Michigan Department of Conservation
Research and Development Report No. 75
Institute for Fisheries Research Report No. 1727, 1966

The Michigan General Creel Census for 1964


Grace G. Hubbell


(Preface by Gerald P. Cooper: This is presumably the last of a long series of annual reports on the General Creel Census of angling in Michigan. The census was started in 1927 largely under the urging of one of our early and most illustrious Commissioners of Conservation, William H. Loutit of Grand Haven. From the beginning the census records have been gathered in the field by Conservation Officers as part of their regular duties. The officers are to be commended for their conscientious efforts in this work.)
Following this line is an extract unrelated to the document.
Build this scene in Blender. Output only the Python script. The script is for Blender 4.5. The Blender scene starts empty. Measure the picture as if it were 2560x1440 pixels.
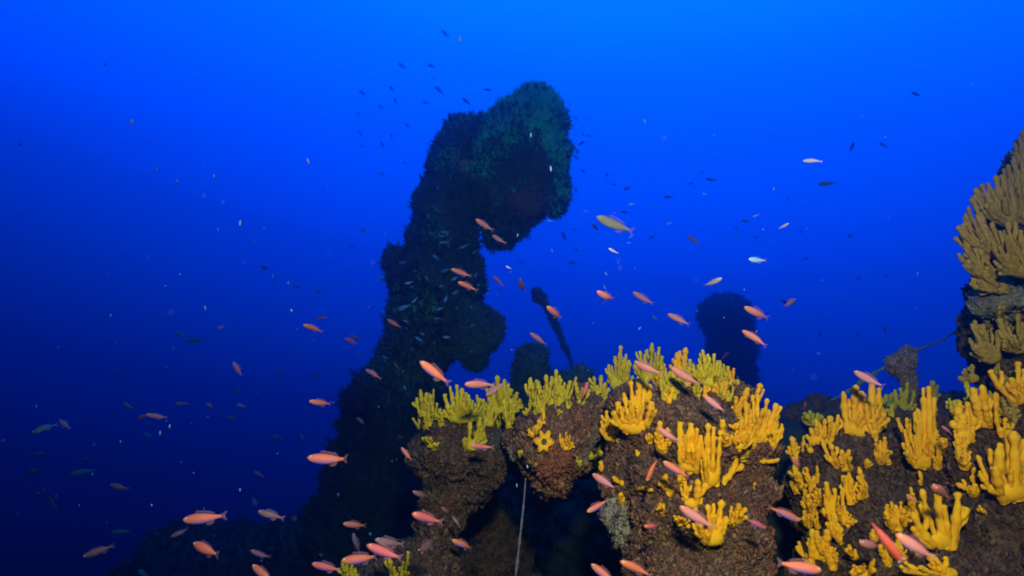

      The 1964 General Creel Census was the thirty-eighth such census made by conservation officers and it is the last, as explained above. The purpose of the census was to secure a sample of sport fishing from all types of water throughout the state. It does not include creel records from special research projects of the Research and Development Division.
      During 1964 the officers procured records of 59,584 fishing trips. The waters fished were divided into three main categories—trout, nontrout and Great Lakes waters; each group being subdivided into lakes and streams. It is believed that this tabulation of the data gives the best available indication of the fishing quality and, to some degree, fishing intensity in the six types of waters administered by the state.
      The number of anglers interviewed were as follows: (1) trout waters, 8,179 (14% of all anglers interviewed), of whom 2,462 fished in designated trout lakes and special trout ponds and 5,717 fished in streams; (2) nontrout waters, 46,769 (78%), of whom 40,968 fished in lakes and 5,801 fished in streams; (3) Great Lakes waters, 4,636 (8%), of whom 2,951 fished in the Great Lakes and 1,685 fished in the connecting waters.
      Of the 59,584 anglers interviewed, 7,922 (13%) were nonresidents; 9,113 (15%) were women.
      Anglers interviewed either while fishing or at the end of a fishing trip. Hence, this census is a partial rather than a complete record of the 59,584 angler trips. Also, it represents fewer than 59,584 individual anglers as some may have been interviewed on more than one fishing trip. Only legal-size fish caught by sport fishermen are included in this summary.